Task directions - Starting at the first line of the listing below, retype each line up to and including the one that contains "sc.camera = cam". Leave pictures out.

[Extracted data entries]

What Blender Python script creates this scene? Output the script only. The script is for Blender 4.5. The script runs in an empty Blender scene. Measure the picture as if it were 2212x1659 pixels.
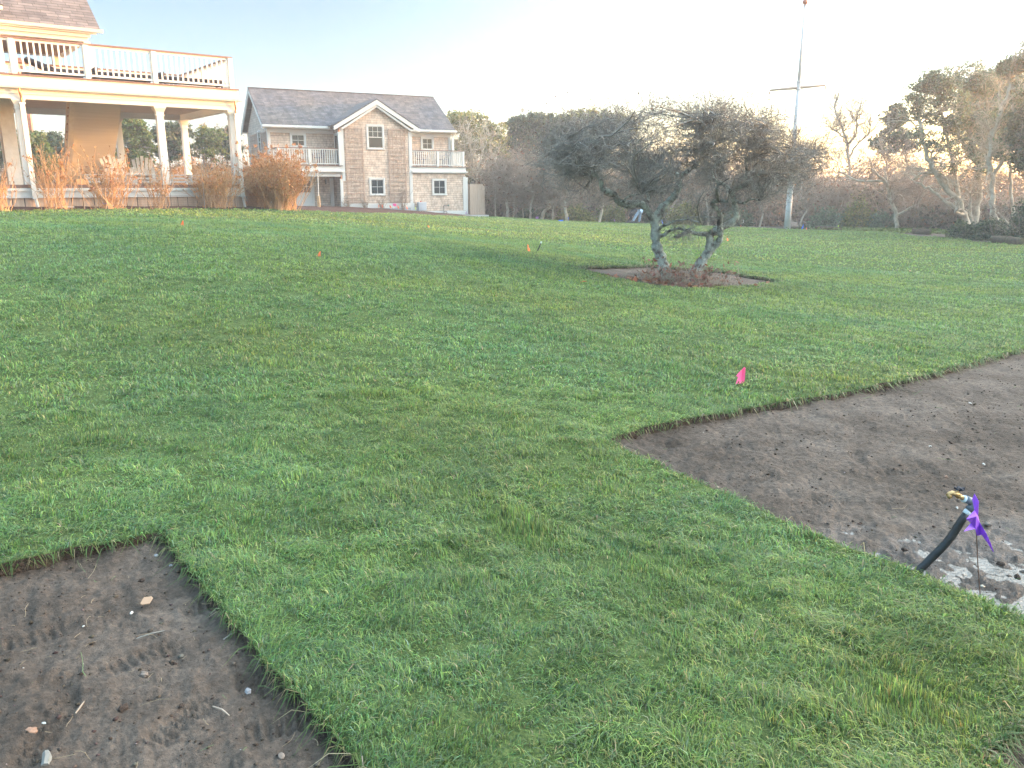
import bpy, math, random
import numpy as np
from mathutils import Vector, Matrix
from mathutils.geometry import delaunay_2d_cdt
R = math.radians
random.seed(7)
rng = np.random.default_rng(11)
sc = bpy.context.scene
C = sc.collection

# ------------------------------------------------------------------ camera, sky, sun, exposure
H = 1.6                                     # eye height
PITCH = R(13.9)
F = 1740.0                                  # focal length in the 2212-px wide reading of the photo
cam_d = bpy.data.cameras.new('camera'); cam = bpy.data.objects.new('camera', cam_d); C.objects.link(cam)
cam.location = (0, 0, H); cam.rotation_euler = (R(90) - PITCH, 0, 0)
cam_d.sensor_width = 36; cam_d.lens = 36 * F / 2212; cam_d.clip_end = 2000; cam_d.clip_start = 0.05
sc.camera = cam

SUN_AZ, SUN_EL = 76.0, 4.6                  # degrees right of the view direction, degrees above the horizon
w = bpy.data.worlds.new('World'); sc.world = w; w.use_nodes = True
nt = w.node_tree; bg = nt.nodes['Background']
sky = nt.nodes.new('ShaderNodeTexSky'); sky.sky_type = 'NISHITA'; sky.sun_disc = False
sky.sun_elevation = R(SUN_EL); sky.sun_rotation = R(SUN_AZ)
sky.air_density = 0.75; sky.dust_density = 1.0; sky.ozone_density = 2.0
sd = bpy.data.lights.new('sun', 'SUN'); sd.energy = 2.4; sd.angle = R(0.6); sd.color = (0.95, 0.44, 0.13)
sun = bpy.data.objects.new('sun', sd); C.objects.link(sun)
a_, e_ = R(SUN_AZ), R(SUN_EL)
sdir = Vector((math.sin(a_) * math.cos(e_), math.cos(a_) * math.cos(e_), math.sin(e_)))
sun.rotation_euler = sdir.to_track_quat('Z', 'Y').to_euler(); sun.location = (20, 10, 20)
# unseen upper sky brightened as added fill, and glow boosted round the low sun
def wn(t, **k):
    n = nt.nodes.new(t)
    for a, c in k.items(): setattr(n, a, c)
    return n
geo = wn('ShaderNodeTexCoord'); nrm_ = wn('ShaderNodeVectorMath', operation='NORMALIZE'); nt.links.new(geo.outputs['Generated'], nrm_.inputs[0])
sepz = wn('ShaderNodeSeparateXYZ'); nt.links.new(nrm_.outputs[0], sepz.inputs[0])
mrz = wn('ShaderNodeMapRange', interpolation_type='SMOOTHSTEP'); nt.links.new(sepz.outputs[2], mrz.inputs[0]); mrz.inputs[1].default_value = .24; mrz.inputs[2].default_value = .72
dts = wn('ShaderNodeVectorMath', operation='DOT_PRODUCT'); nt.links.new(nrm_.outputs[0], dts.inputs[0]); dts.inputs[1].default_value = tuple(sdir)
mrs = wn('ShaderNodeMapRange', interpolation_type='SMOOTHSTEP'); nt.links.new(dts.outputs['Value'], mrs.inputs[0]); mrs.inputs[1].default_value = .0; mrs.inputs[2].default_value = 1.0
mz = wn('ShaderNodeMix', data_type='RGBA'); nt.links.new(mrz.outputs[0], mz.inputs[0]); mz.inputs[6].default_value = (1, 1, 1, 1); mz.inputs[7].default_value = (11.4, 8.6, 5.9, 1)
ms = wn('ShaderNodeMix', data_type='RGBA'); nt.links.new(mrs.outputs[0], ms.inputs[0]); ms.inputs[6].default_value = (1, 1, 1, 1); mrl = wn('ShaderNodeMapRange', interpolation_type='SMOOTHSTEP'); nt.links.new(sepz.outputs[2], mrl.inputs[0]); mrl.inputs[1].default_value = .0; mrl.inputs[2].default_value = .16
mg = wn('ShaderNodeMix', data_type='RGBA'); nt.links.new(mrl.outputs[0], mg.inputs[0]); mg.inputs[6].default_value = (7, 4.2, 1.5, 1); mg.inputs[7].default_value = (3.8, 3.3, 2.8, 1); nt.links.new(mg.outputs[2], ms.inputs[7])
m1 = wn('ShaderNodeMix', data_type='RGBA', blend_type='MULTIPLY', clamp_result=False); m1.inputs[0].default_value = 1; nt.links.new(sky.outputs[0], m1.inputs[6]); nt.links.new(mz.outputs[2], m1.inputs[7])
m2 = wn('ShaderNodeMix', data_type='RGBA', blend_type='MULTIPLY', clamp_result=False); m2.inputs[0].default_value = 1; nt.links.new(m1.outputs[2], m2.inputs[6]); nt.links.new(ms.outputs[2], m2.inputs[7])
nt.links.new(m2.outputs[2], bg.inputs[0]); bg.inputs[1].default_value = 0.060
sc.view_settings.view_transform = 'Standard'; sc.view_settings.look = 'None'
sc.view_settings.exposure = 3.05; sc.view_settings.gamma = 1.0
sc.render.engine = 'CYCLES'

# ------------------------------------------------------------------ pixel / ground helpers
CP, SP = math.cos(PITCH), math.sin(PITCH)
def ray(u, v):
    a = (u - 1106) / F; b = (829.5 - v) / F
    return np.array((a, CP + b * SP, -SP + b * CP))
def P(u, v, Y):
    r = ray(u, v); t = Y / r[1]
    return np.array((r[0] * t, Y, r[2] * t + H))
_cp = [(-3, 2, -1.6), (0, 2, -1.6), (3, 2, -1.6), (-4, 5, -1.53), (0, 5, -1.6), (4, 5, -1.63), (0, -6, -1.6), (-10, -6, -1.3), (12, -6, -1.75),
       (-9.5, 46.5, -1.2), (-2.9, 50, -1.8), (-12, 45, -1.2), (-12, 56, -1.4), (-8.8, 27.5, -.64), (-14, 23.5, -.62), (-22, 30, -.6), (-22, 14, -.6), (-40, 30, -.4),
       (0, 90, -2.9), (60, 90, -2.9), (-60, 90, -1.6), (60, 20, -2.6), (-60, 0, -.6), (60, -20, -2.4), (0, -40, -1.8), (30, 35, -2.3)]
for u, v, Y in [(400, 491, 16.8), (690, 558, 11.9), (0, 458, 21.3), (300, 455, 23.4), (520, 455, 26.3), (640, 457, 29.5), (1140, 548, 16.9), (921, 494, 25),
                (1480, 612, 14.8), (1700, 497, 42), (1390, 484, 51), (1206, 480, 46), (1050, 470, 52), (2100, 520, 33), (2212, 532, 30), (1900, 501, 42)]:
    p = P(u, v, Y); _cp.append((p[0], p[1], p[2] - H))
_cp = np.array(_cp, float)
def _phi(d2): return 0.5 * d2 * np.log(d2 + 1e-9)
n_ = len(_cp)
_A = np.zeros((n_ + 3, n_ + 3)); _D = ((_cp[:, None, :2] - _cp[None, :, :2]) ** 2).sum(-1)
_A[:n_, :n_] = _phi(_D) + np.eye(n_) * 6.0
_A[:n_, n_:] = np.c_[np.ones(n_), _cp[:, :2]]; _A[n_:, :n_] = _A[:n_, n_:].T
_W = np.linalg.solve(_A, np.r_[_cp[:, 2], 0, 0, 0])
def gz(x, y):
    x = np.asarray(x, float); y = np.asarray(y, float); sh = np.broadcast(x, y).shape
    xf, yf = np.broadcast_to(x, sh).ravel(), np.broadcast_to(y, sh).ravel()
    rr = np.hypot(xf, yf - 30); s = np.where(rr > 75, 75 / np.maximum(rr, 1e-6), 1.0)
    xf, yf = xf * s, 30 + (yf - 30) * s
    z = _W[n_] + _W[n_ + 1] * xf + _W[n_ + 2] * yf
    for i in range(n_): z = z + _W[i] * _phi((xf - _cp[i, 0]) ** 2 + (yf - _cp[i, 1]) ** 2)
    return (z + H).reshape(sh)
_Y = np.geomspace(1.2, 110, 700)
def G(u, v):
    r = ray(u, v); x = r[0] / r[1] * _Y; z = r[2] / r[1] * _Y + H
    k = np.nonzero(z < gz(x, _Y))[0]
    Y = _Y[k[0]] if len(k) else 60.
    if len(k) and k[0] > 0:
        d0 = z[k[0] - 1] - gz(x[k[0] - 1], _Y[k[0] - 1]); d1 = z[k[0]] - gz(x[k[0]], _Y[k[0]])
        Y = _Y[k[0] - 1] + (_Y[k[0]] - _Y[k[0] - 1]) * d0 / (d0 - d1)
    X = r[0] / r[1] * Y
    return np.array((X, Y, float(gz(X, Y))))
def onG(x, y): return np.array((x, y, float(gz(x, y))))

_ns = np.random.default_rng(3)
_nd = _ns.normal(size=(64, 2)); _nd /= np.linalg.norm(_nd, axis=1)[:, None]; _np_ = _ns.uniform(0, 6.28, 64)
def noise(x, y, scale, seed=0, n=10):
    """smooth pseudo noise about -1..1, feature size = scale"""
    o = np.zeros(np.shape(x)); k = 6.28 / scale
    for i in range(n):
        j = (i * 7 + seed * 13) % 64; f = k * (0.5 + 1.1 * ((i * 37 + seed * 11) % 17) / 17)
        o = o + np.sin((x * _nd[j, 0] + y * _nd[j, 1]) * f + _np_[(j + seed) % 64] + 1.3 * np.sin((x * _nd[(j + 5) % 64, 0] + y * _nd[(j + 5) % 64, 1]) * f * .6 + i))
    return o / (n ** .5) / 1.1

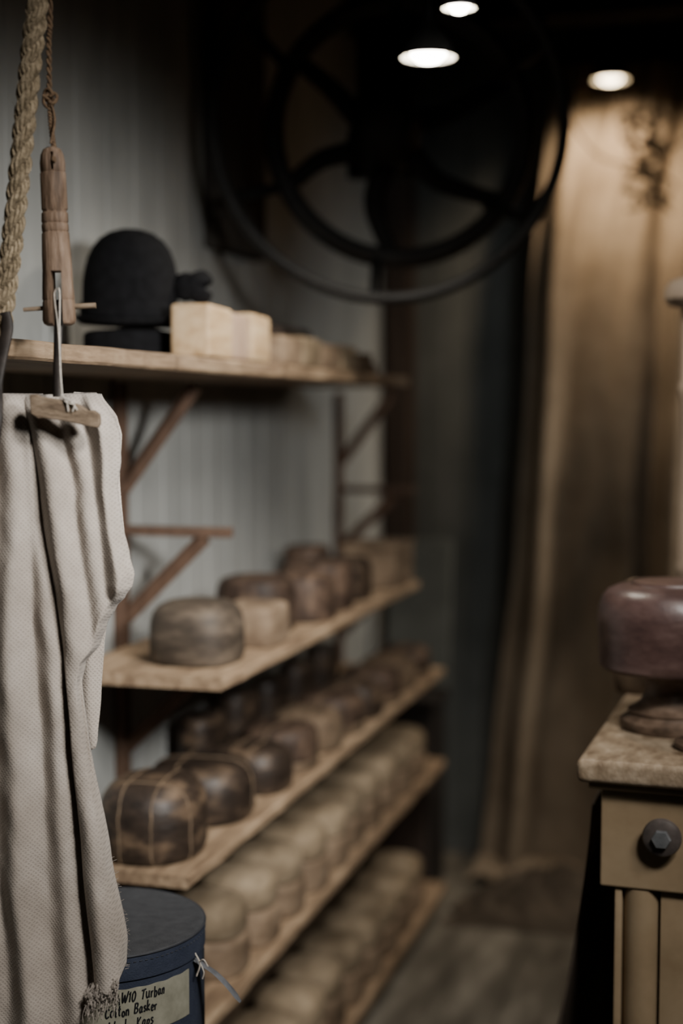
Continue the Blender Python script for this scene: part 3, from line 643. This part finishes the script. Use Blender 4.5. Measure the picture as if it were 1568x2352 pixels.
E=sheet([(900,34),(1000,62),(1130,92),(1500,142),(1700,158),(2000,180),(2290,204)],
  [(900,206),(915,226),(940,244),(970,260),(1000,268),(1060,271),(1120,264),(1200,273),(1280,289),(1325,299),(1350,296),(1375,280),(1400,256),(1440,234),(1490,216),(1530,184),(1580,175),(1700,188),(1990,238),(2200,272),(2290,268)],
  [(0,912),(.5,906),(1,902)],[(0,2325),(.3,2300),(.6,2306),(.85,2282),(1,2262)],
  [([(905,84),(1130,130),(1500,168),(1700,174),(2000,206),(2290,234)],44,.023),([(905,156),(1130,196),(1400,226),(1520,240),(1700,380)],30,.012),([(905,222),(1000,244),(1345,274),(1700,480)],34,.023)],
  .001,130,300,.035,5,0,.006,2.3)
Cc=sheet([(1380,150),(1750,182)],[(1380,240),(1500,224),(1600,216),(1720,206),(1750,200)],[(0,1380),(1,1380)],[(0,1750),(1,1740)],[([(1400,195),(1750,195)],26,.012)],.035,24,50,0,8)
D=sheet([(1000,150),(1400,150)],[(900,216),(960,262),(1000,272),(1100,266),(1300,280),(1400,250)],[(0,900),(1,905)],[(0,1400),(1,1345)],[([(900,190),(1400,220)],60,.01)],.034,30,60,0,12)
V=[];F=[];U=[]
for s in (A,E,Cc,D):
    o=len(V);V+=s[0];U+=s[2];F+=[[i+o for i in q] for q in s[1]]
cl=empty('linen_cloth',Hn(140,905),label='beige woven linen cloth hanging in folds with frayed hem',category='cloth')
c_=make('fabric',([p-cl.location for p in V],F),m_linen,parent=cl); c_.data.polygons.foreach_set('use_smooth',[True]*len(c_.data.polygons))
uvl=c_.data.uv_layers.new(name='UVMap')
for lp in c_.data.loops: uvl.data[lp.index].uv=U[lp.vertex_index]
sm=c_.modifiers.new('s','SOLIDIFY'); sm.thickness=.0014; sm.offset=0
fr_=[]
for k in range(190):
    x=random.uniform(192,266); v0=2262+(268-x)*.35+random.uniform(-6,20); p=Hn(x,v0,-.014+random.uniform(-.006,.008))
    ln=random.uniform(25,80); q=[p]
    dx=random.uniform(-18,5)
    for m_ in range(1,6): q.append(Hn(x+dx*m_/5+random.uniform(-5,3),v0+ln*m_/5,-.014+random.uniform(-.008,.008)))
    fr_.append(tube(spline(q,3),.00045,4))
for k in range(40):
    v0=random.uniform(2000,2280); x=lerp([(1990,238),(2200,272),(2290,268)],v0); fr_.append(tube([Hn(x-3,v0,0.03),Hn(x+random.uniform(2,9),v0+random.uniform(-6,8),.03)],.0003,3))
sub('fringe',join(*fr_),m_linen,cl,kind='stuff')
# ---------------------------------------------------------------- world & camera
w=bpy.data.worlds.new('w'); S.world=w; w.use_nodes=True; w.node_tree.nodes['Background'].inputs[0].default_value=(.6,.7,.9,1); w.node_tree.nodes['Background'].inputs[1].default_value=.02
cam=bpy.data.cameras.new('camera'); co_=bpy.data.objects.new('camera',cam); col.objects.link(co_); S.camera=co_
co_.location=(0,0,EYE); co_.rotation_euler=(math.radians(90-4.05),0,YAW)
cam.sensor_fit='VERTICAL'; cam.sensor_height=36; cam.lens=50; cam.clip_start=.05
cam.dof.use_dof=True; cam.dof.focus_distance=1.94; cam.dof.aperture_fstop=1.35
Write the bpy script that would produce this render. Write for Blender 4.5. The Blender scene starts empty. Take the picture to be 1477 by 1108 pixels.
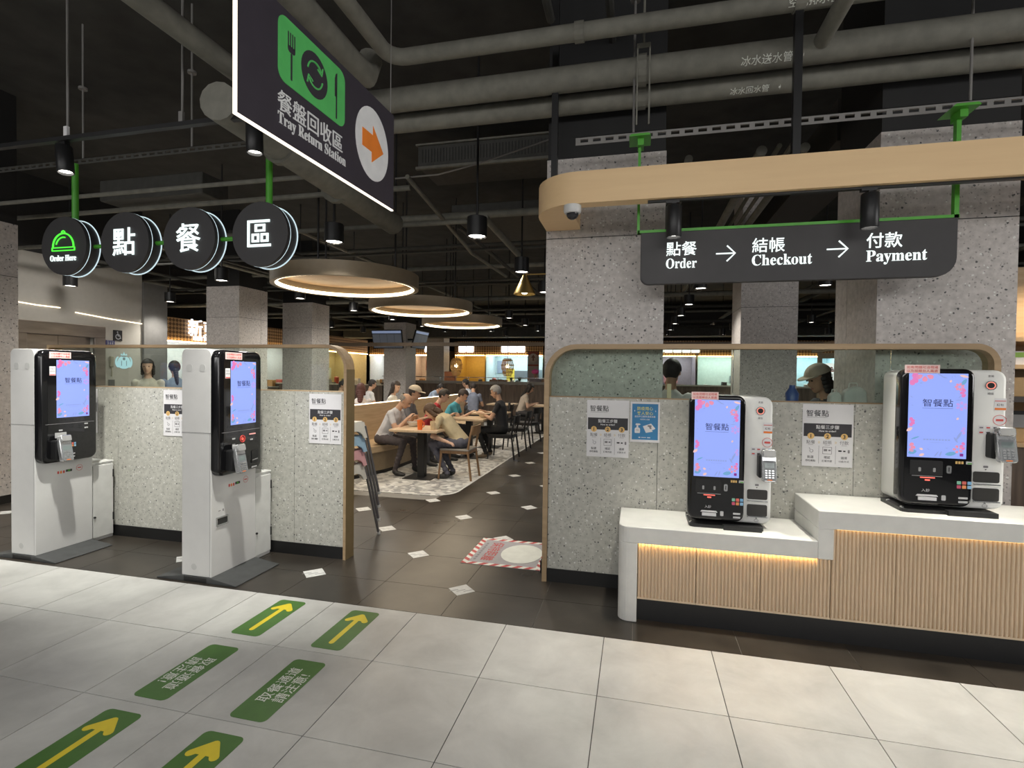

Response -
What Blender Python script creates this scene? Output the script only. The script is for Blender 4.5. The script runs in an empty Blender scene. Measure the picture as if it were 2212x1659 pixels.
import bpy, math, random
import numpy as np
from mathutils import Vector, Matrix
from mathutils.geometry import delaunay_2d_cdt
R = math.radians
random.seed(7)
rng = np.random.default_rng(11)
sc = bpy.context.scene
C = sc.collection

# ------------------------------------------------------------------ camera, sky, sun, exposure
H = 1.6                                     # eye height
PITCH = R(13.9)
F = 1740.0                                  # focal length in the 2212-px wide reading of the photo
cam_d = bpy.data.cameras.new('camera'); cam = bpy.data.objects.new('camera', cam_d); C.objects.link(cam)
cam.location = (0, 0, H); cam.rotation_euler = (R(90) - PITCH, 0, 0)
cam_d.sensor_width = 36; cam_d.lens = 36 * F / 2212; cam_d.clip_end = 2000; cam_d.clip_start = 0.05
sc.camera = cam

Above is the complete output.